Poll: Donald Trump Holds Iowa Lead, Ted Cruz Fades

Republican presidential candidate Donald Trump attends a campaign rally at the Sioux City
Joe Raedle/Getty Images

A final Quinnipiac poll ahead of the Iowa caucus finds Donald Trump’s support steady at 31 percent while Texas Sen. Ted Cruz has dropped 5 points in the last week.

Cruz currently has the support of 24 percent of likely caucus-goers, according to the poll. Last week, his support was 29 percent.

The poll also shows a late increases in support for third-place Marco Rubio. The Florida senator has 17 percent support, up from 13 percent last week.

Trump’s current 7-point lead in the poll, released on the day of the Iowa caucus, seems to come completely from the drop in support for Cruz. The poll anticipates a big surge in turnout for the caucus. Trump has an 18-point lead among first-time caucus-goers.

The surge in turnout anticipated by Quinnipiac would change greatly the composition of the electorate voting Monday. If the Quinnipiac assumption on turnout is correct, only around 40 percent of caucus-goers would be evangelicals, a dramatic drop from the previous two caucuses.

Cruz maintains a slight edge among evangelicals in the poll, although his support among this critical voting block has dropped in the last week.

The number of “very conservative” voters in the caucus would also drop to around 40 percent, if Quinnipiac is correct. Cruz continues to dominate the field among very conservative voters, leading Trump by 18 points, essentially the same as last week.

Rubio’s rise in the poll is attributable to a dramatic increase in weak conservative and moderate voters.  Trump dominates both voting blocks, with Rubio in a strong second place position among moderate Republican voters.

The Quinnipiac poll anticipates an Iowa caucus vote unlike either 2008 and 2012. According to the poll, 44 percent of caucus-goers will be participating for the first time. That would put the Republican election on par with the Democrat caucus in 2008, where Barack Obama rode a wave of new voters to victory.

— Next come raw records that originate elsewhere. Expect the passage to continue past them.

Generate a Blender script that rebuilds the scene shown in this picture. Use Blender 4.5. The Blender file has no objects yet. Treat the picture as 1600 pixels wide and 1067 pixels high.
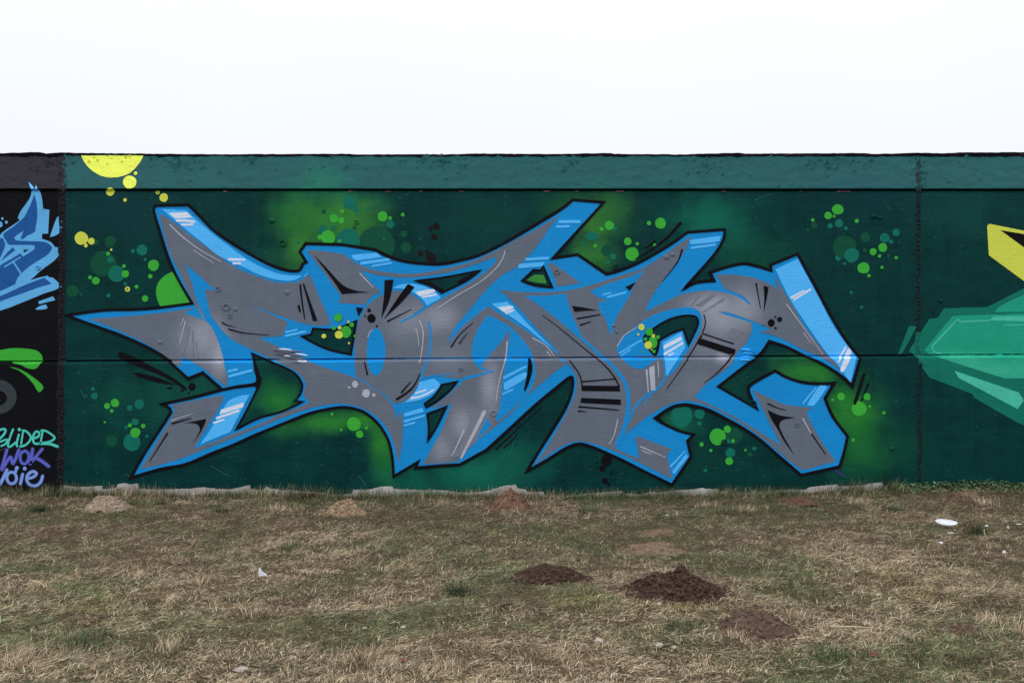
import bpy, bmesh, math, random
import numpy as np
from mathutils import Vector, geometry
random.seed(7); RS = np.random.RandomState(11)
R = math.radians
sc = bpy.context.scene
COL = sc.collection

# ------------------------------------------------------------------ camera, sky, sun, exposure
CAMZ, CAMD, F = 1.6, 10.6, 1569.0           # eye height, distance to the wall, focal length for a 1600 wide frame
cam = bpy.data.cameras.new('camera'); co = bpy.data.objects.new('camera', cam); COL.objects.link(co)
co.location = (0, -CAMD, CAMZ); co.rotation_euler = (R(90), 0, 0)
cam.sensor_width = 36; cam.lens = F / 1600 * 36; cam.clip_start = .05; cam.clip_end = 2000
sc.camera = co

SUN_EL, SUN_AZ = 55, 205                    # sun behind the cloud, behind the camera
w = bpy.data.worlds.new("World"); sc.world = w; w.use_nodes = True
nt = w.node_tree; nt.nodes.clear()
out = nt.nodes.new('ShaderNodeOutputWorld')
sky = nt.nodes.new('ShaderNodeTexSky'); sky.sky_type = 'NISHITA'; sky.sun_disc = False
sky.sun_elevation = R(SUN_EL); sky.sun_rotation = R(SUN_AZ); sky.dust_density = 3
bg1 = nt.nodes.new('ShaderNodeBackground'); bg1.inputs[1].default_value = 0.006
nt.links.new(sky.outputs[0], bg1.inputs[0])
tc = nt.nodes.new('ShaderNodeTexCoord'); sx = nt.nodes.new('ShaderNodeSeparateXYZ')
nt.links.new(tc.outputs['Generated'], sx.inputs[0])
mr = nt.nodes.new('ShaderNodeMapRange'); mr.inputs[1].default_value = 0; mr.inputs[2].default_value = 1
mr.inputs[3].default_value = 0.935; mr.inputs[4].default_value = 2.0
pw = nt.nodes.new('ShaderNodeMath'); pw.operation = 'POWER'; pw.use_clamp = True; pw.inputs[1].default_value = 1.9
mx0 = nt.nodes.new('ShaderNodeMath'); mx0.operation = 'MAXIMUM'; mx0.inputs[1].default_value = 0
nt.links.new(sx.outputs[2], mx0.inputs[0]); nt.links.new(mx0.outputs[0], pw.inputs[0]); nt.links.new(pw.outputs[0], mr.inputs[0])
cn = nt.nodes.new('ShaderNodeTexNoise'); cn.inputs['Scale'].default_value = 1.6; cn.inputs['Detail'].default_value = 4
nt.links.new(tc.outputs['Generated'], cn.inputs[0])
cm = nt.nodes.new('ShaderNodeMapRange'); cm.inputs[1].default_value = .3; cm.inputs[2].default_value = .7
cm.inputs[3].default_value = .965; cm.inputs[4].default_value = 1.025
nt.links.new(cn.outputs[0], cm.inputs[0])
mu = nt.nodes.new('ShaderNodeMath'); mu.operation = 'MULTIPLY'
nt.links.new(mr.outputs[0], mu.inputs[0]); nt.links.new(cm.outputs[0], mu.inputs[1])
bg2 = nt.nodes.new('ShaderNodeBackground'); bg2.inputs[0].default_value = (.935, .955, 1.0, 1)
nt.links.new(mu.outputs[0], bg2.inputs[1])
ad = nt.nodes.new('ShaderNodeAddShader')
nt.links.new(bg1.outputs[0], ad.inputs[0]); nt.links.new(bg2.outputs[0], ad.inputs[1]); nt.links.new(ad.outputs[0], out.inputs[0])
sl = bpy.data.lights.new('sun', 'SUN'); sl.energy = 0.6; sl.angle = R(25); sl.color = (1, .96, .9)
so = bpy.data.objects.new('sun', sl); COL.objects.link(so)
so.rotation_euler = (R(90 - SUN_EL), 0, R(-25)); so.location = (0, -5, 12)
sc.view_settings.view_transform = 'Standard'; sc.view_settings.look = 'None'
sc.view_settings.exposure = 0; sc.view_settings.gamma = 1; sc.view_settings.use_curve_mapping = False

# ------------------------------------------------------------------ helpers
def lin(c, k=1.0):
    r = []
    for v in c:
        v = v / 255.0
        r.append((v / 12.92 if v <= .04045 else ((v + .055) / 1.055) ** 2.4) * k)
    return tuple(r)
PK = 1.13            # paint albedo per displayed linear value of the photo
def tag(o, label=None, cat=None, group=None, kind=None):
    if label: o['label'] = label
    if cat: o['category'] = cat
    if group: o['group'] = group
    if kind: o['kind'] = kind
    return o
def empty(name, loc=(0, 0, 0)):
    o = bpy.data.objects.new(name, None); COL.objects.link(o); o.location = loc; o.empty_display_size = .2
    return o
def mesh_obj(name, verts, faces, mat=None, parent=None, smooth=False):
    me = bpy.data.meshes.new(name); me.from_pydata([tuple(v) for v in verts], [], [tuple(f) for f in faces])
    if smooth: me.polygons.foreach_set('use_smooth', [True] * len(me.polygons))
    o = bpy.data.objects.new(name, me); COL.objects.link(o)
    if mat: me.materials.append(mat)
    if parent: o.parent = parent
    return o
def np_mesh(name, V, Fq, mat, parent=None, col=None, smooth=False):
    """V (n,3), Fq (m,k) all faces the same size."""
    me = bpy.data.meshes.new(name); k = Fq.shape[1]
    me.vertices.add(len(V)); me.vertices.foreach_set('co', V.astype(np.float32).ravel())
    me.loops.add(Fq.size); me.loops.foreach_set('vertex_index', Fq.astype(np.int32).ravel())
    me.polygons.add(len(Fq)); me.polygons.foreach_set('loop_start', np.arange(0, Fq.size, k, dtype=np.int32))
    me.update(calc_edges=True)
    if col is not None:
        a = me.color_attributes.new('tint', 'FLOAT_COLOR', 'POINT')
        a.data.foreach_set('color', np.hstack([col, np.ones((len(col), 1))]).astype(np.float32).ravel())
    if smooth: me.polygons.foreach_set('use_smooth', np.ones(len(Fq), bool))
    me.materials.append(mat)
    o = bpy.data.objects.new(name, me); COL.objects.link(o)
    if parent: o.parent = parent
    return o
class VNoise:
    def __init__(s, seed, n=256):
        s.g = np.random.RandomState(seed).rand(n, n); s.n = n
    def __call__(s, x, y):
        x = np.asarray(x, float); y = np.asarray(y, float)
        xi = np.floor(x).astype(int); yi = np.floor(y).astype(int); fx = x - xi; fy = y - yi
        fx = fx * fx * (3 - 2 * fx); fy = fy * fy * (3 - 2 * fy); n = s.n; g = s.g
        a = g[xi % n, yi % n]; b = g[(xi + 1) % n, yi % n]; c = g[xi % n, (yi + 1) % n]; d = g[(xi + 1) % n, (yi + 1) % n]
        return (a * (1 - fx) + b * fx) * (1 - fy) + (c * (1 - fx) + d * fx) * fy
    def fbm(s, x, y, o=4):
        t = 0; a = 1; m = 0
        for i in range(o):
            t = t + a * s(np.asarray(x) * 2 ** i + 17 * i, np.asarray(y) * 2 ** i + 31 * i); m += a; a *= .5
        return t / m
N1, N2, N3, N4 = VNoise(1), VNoise(2), VNoise(3), VNoise(4)

# sloping coping blocks with scabbed lumps under the paint
blobs = []
for (cx, cy, sx_, sy_, n) in ((280, 258, 16, 9, 34), (205, 250, 30, 6, 12), (150, 248, 18, 5, 10), (310, 252, 12, 5, 8), (385, 250, 14, 5, 10), (690, 253, 20, 8, 44), (660, 250, 12, 4, 10),
                              (895, 257, 9, 7, 18), (860, 250, 24, 5, 6), (1100, 258, 16, 8, 26), (1080, 252, 8, 4, 6), (1295, 254, 16, 6, 26), (1266, 256, 5, 5, 8), (1350, 252, 8, 4, 10),
                              (542, 262, 3, 2, 3), (571, 261, 2, 2, 3), (40, 255, 20, 10, 6), (75, 255, 8, 8, 8), (800, 265, 700, 20, 60), (1437, 270, 6, 20, 40), (1500, 262, 30, 15, 8), (97, 270, 5, 18, 26)):
    for _ in range(n):
        blobs.append((random.gauss(cx, sx_), random.gauss(cy, sy_), random.uniform(1.2, 2.6), random.choice((1, 1, -.7)) * random.uniform(.016, .036)))
BL = np.array(blobs)
CG = 1.6
def coff(x, y):
    """relief of the coping under its paint, on arrays of grid points"""
    x = np.asarray(x, float); y = np.asarray(y, float); o = np.zeros(x.shape)
    for (bx, by, br, bh) in BL:
        q = ((x - bx) ** 2 + ((y - by) * 1.3) ** 2) / br ** 2
        m = q < 9
        if m.any(): o[m] += bh * np.exp(-q[m] * 1.2)
    o += (N3.fbm(x * .05, y * .12, 3) - .5) * .016 + (N1.fbm(x * .4, y * .5, 2) - .5) * .006
    return o * np.clip((295 - y) / 3, 0, 1)


# ------------------------------------------------------------------ the wall's surface: frame pixel grid (1600 wide) -> wall
S = 148.0
def jy(x): return 565 - x / 1600 * 11            # long horizontal joint between the lower and upper panels
LIP = 295.0
SLOPE = math.tan(R(54))
TOPY = 243.0
def _slope(yp):
    """point of the sloping coping face seen at height yp: depth, z"""
    z0 = CAMZ + (533.5 - LIP) / S; d0 = -.012
    k = (533.5 - yp) / F
    d = (z0 - CAMZ - SLOPE * d0 - k * CAMD) / (k - SLOPE)
    return d, z0 + SLOPE * (d - d0)
def jn(x): return float(N1(x * .11, 3.3)) - .5
def filled(x):
    """places where the joint was smeared over with filler"""
    f = 0
    for c, wd in ((455, 30), (1160, 24), (1428, 16), (1560, 10), (97, 12)):
        f = max(f, max(0, 1 - (abs(x - c) / wd) ** 3))
    return f
PR = -.038
BP = [295.0, 295.9, 296.4, 298.6, 299.2, 300.0, 301.2]
def depth(x, y):
    if y <= 301.2:
        n = jn(x * 1.7 + 40) * .7
        P_ = ((295.0, -.012), (295.9, -.012), (296.9 + n * .6, .026), (298.1 + n * 1.8, .026), (299.4 + n * .8, -.008), (300, -.003), (301.2, 0))
    else:
        j = jy(x) + jn(x) * .8; m = .034 * (1 - .85 * filled(x))
        r = y - jy(x)
        P_ = ((-3.2, 0), (-2.2, -.002), (-1.2 + jn(x * 2.3) * 1.2, m), (-.1 + jn(x) * 1.0, m), (1.0 + jn(x + 9) * .5, -.004), (4.4 + jn(x + 9) * .5, PR), (1e5, PR))
        y = r
    if y <= P_[0][0]: return P_[0][1]
    for (a, da), (b, db) in zip(P_, P_[1:]):
        if y <= b: return da + (db - da) * (y - a) / max(b - a, 1e-6)
    return P_[-1][1]
def W(x, y, off=0.0):
    if y < LIP:
        d, z = _slope(y)
        X = (x - 800) / F * (CAMD + d)
        nrm = (-SLOPE / math.hypot(1, SLOPE), 1 / math.hypot(1, SLOPE))
        return (X, d + nrm[0] * off, z + nrm[1] * off)
    return ((x - 800) / S, depth(x, y) - off, CAMZ + (533.5 - y) / S)
JB = [-3.2, -2.2, -1.8, .5, 1.3, 4.4, 5.4]
COLX = 6.0
def to_wall(name, polys, mat, parent, layer, label=None):
    """polys: list of closed outlines on the wall grid -> flat coats of paint following the wall's relief.
    Every patch large enough to be picked out is an object; the smallest flecks are joined."""
    polys = [(i, p) for i, p in enumerate(polys) if len(p) >= 3]
    def big(p):
        a = [q[0] for q in p]; b = [q[1] for q in p]; return max(max(a) - min(a), max(b) - min(b)) >= 9
    bigs = [q for q in polys if big(q[1])]; small = [q for q in polys if not big(q[1])]
    if name.startswith('signature') or len(polys) == 1: return sheet(name, polys, mat, parent, layer, label)
    objs = [sheet(name, [q], mat, parent, layer, None) for q in bigs]
    if small:
        objs.append(tag(sheet(name + '_fleck', small, mat, parent, layer, None), kind='stuff'))
    if label: objs[0]['label'] = label
    return objs[0]
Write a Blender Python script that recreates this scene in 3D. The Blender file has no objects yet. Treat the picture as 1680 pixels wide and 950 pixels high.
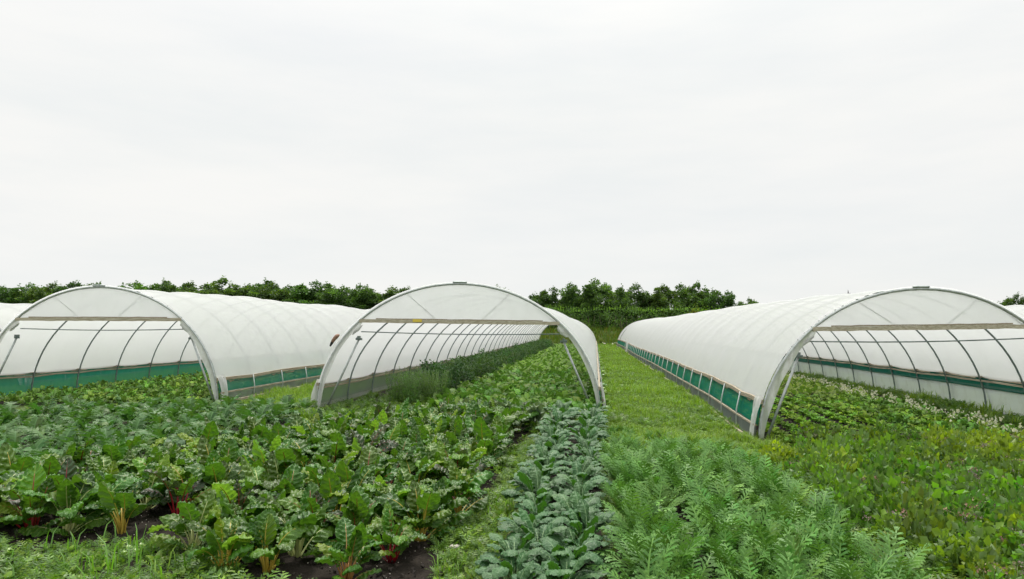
import bpy, bmesh, math, random
import numpy as np
R_ = math.radians
sc = bpy.context.scene
col = sc.collection
rng = np.random.default_rng(7)
random.seed(7)

# ------------------------------------------------------------------ camera
cam = bpy.data.cameras.new('camera')
cam.sensor_width = 36.0; cam.lens = 24.0
cam.clip_start = 0.05; cam.clip_end = 6000
camo = bpy.data.objects.new('camera', cam); col.objects.link(camo)
from mathutils import Matrix, Vector, Euler
YAW, PITCH, ROLL = R_(6.87), R_(3.41), R_(0.4)
_f = Vector((-math.sin(YAW)*math.cos(PITCH), math.cos(YAW)*math.cos(PITCH), math.sin(PITCH)))
_r = Vector((math.cos(YAW), math.sin(YAW), 0)); _u = _r.cross(_f)
_r2 = _r*math.cos(ROLL)+_u*math.sin(ROLL); _u2 = _u*math.cos(ROLL)-_r*math.sin(ROLL)
camo.matrix_world = Matrix(((_r2.x,_u2.x,-_f.x,0),(_r2.y,_u2.y,-_f.y,0),(_r2.z,_u2.z,-_f.z,1.9),(0,0,0,1)))
sc.camera = camo

# ------------------------------------------------------------------ world: bright overcast
SUN_EL, SUN_AZ = R_(62), R_(-14)      # azimuth from +Y towards +X
w = bpy.data.worlds.new("World"); sc.world = w; w.use_nodes = True
nt = w.node_tree; nt.nodes.clear()
def N(t, typ, **kw):
    n = t.nodes.new(typ)
    for k, v in kw.items():
        if k.startswith('_'): setattr(n, k[1:], v)
        else: n.inputs[k.replace('__', ' ')].default_value = v
    return n
out = N(nt, 'ShaderNodeOutputWorld'); bg = N(nt, 'ShaderNodeBackground', Strength=0.1)
sky = N(nt, 'ShaderNodeTexSky'); sky.sky_type = 'NISHITA'; sky.sun_disc = False
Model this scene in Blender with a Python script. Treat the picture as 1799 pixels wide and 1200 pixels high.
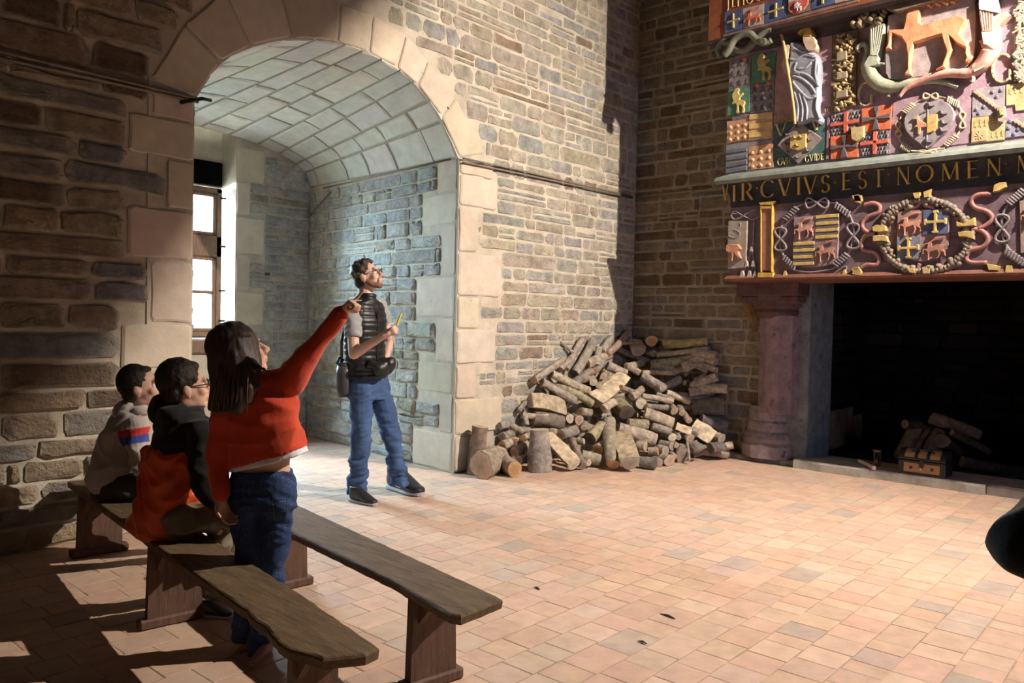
import bpy, bmesh, math, random
import numpy as np
from mathutils import Vector, Matrix, noise
for _o in list(bpy.data.objects): bpy.data.objects.remove(_o)
SC = bpy.context.scene
COL = SC.collection
PI = math.pi
V = Vector
# ---------------------------------------------------------------- camera
FPX, CX, CY, CAMH = 1394.0, 899.5, 600.0, 1.37
CM = np.array([[0.6668, 0.0059, -0.7454], [-0.7449, 0.0331, -0.6663], [0.0207, 0.9994, 0.0268]])
def _orth(m):
    a, b, c = m[:, 0], m[:, 1], m[:, 2]
    c = c/np.linalg.norm(c); a = a-c*a.dot(c); a = a/np.linalg.norm(a); b = np.cross(c, a)
    return np.stack([a, b, c], 1)
CM = _orth(CM)
CAMP = np.array([0, 0, CAMH])
cam = bpy.data.cameras.new('camera'); cam_o = bpy.data.objects.new('camera', cam); COL.objects.link(cam_o)
cam.sensor_width = 36; cam.lens = FPX/1799*36; cam.clip_start = .05
cam_o.matrix_world = Matrix([list(CM[0])+[0], list(CM[1])+[0], list(CM[2])+[CAMH], [0, 0, 0, 1]])
SC.camera = cam_o
# ---------------------------------------------------------------- world, lights, exposure
SC.view_settings.view_transform = 'Standard'; SC.view_settings.look = 'None'
SC.view_settings.gamma = 1; SC.view_settings.use_curve_mapping = False
SC.view_settings.exposure = 0.05
w = bpy.data.worlds.new('world'); SC.world = w; w.use_nodes = True
w.node_tree.nodes['Background'].inputs[0].default_value = (1.0, .70, .50, 1)
w.node_tree.nodes['Background'].inputs[1].default_value = .018
LAMP = V((6.05, -.3, 4.6))
def light(name, kind, loc, target, energy, color, **kw):
    l = bpy.data.lights.new(name, kind); o = bpy.data.objects.new(name, l); COL.objects.link(o)
    l.energy = energy; l.color = color
    for k, v in kw.items(): setattr(l, k, v)
    o.location = loc; o.rotation_euler = (V(target)-V(loc)).to_track_quat('-Z', 'Y').to_euler()
    return o
light('spot_lamp', 'SPOT', LAMP, (4.0, 4.3, .8), 2250, (1.0, .87, .74), spot_size=math.radians(132), spot_blend=1.0, shadow_soft_size=.035)
light('window_daylight', 'AREA', (3.65, 8.95, 3.1), (4.3, 5.6, .5), 2100, (.60, .84, 1.0), shape='RECTANGLE', size=1.6, size_y=1.8)
light('side_window_daylight', 'AREA', (2.6, -4.2, 2.2), (7.6, 4.0, .8), 17, (.50, .62, 1.0), shape='RECTANGLE', size=1.0, size_y=1.6, spread=math.radians(75))
# ---------------------------------------------------------------- helpers
def ray(px, py):
    return CM @ np.array([px-CX, -(py-CY), -FPX])
def onx(px, py, x):
    d = ray(px, py); return V(CAMP+d*(x/d[0]))
def ony(px, py, y):
    d = ray(px, py); return V(CAMP+d*(y/d[1]))
def onz(px, py, z=0.):
    d = ray(px, py); return V(CAMP+d*((z-CAMH)/d[2]))
def proj(p):
    c = CM.T @ (np.array(p)-CAMP)
    if -c[2] < .05: return (-9999, -9999)
    return CX+FPX*c[0]/-c[2], CY-FPX*c[1]/-c[2]
AW = V((.7454, .6663, 0)).normalized(); RT = V((AW.y, -AW.x, 0))   # away from the camera, to the right of it
MATS = {}
def mat(name, col='attr', rough=.8, var=.25, vscale=6., bump=.3, bscale=40., bdist=.01, metal=0., spec=.3, detail=6, stretch=None, dots=None, darkspots=0., emit=None, bscale2=None, sheen=0., tint=None, weave=0., trans=None):
    m = bpy.data.materials.new(name); m.use_nodes = True; nt = m.node_tree; N = nt.nodes; L = nt.links
    b = N['Principled BSDF']; b.inputs['Roughness'].default_value = rough; b.inputs['Metallic'].default_value = metal
    b.inputs['Specular IOR Level'].default_value = spec
    if sheen: b.inputs['Sheen Weight'].default_value = sheen
    tc = N.new('ShaderNodeTexCoord'); src = tc.outputs['Object']
    if stretch:
        mp = N.new('ShaderNodeMapping'); mp.inputs['Scale'].default_value = stretch; L.new(src, mp.inputs[0]); src = mp.outputs[0]
    if col == 'attr':
        a = N.new('ShaderNodeAttribute'); a.attribute_name = 'Col'; c = a.outputs['Color']
    else:
        a = N.new('ShaderNodeRGB'); a.outputs[0].default_value = (*col, 1); c = a.outputs[0]
    def nz(scale, det=detail):
        n = N.new('ShaderNodeTexNoise'); n.inputs['Scale'].default_value = scale; n.inputs['Detail'].default_value = det
        n.inputs['Roughness'].default_value = .62; L.new(src, n.inputs['Vector']); return n
    if var:
        n = nz(vscale); mr = N.new('ShaderNodeMapRange'); mr.inputs[1].default_value = .3; mr.inputs[2].default_value = .7
        mr.inputs[3].default_value = 1-var; mr.inputs[4].default_value = 1+var; L.new(n.outputs['Fac'], mr.inputs[0])
        mx = N.new('ShaderNodeVectorMath'); mx.operation = 'SCALE'; L.new(c, mx.inputs[0]); L.new(mr.outputs[0], mx.inputs['Scale']); c = mx.outputs[0]
    if tint:                                          # patches of a second colour
        n = nz(tint[1]); rp = N.new('ShaderNodeMapRange'); rp.inputs[1].default_value = tint[2]; rp.inputs[2].default_value = tint[2]+.08
        L.new(n.outputs['Fac'], rp.inputs[0]); q = N.new('ShaderNodeMix'); q.data_type = 'RGBA'
        L.new(rp.outputs[0], q.inputs[0]); L.new(c, q.inputs[6]); q.inputs[7].default_value = (*tint[0], 1); c = q.outputs[2]
    if dots:
        v = N.new('ShaderNodeTexVoronoi'); v.inputs['Scale'].default_value = dots[1]; v.inputs['Randomness'].default_value = .35; L.new(src, v.inputs['Vector'])
        lt = N.new('ShaderNodeMath'); lt.operation = 'LESS_THAN'; L.new(v.outputs['Distance'], lt.inputs[0]); lt.inputs[1].default_value = dots[2]
        q = N.new('ShaderNodeMix'); q.data_type = 'RGBA'; L.new(lt.outputs[0], q.inputs[0]); L.new(c, q.inputs[6]); q.inputs[7].default_value = (*dots[0], 1); c = q.outputs[2]
    L.new(c, b.inputs['Base Color'])
    if bump:
        n = nz(bscale, 8); h = n.outputs['Fac']
        if bscale2:
            n2 = nz(bscale2, 3); ad = N.new('ShaderNodeMath'); ad.operation = 'ADD'; L.new(h, ad.inputs[0]); L.new(n2.outputs['Fac'], ad.inputs[1]); h = ad.outputs[0]
        bp = N.new('ShaderNodeBump'); bp.inputs['Strength'].default_value = bump; bp.inputs['Distance'].default_value = bdist
        L.new(h, bp.inputs['Height']); L.new(bp.outputs[0], b.inputs['Normal'])
    if emit:
        b.inputs['Emission Color'].default_value = (*emit[0], 1); b.inputs['Emission Strength'].default_value = emit[1]
    if trans:
        b.inputs['Transmission Weight'].default_value = trans; b.inputs['IOR'].default_value = 1.45
    MATS[name] = m; return m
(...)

The electorate would also be less conservative, more moderate and less evangelical than previous Republican caucuses. In a campaign where Donald Trump has reshuffled the political deck, that it certainly a possibility.

Interestingly, it is Trump’s possible changing of the Republican electorate that is giving Marco Rubio a chance to finish better than expected in Iowa.

Barack Obama showed in 2008 that the best path to victory lay in changing the composition of the electorate. Oddly, Donald Trump seems to be utilizing that game plan to his advantage this year.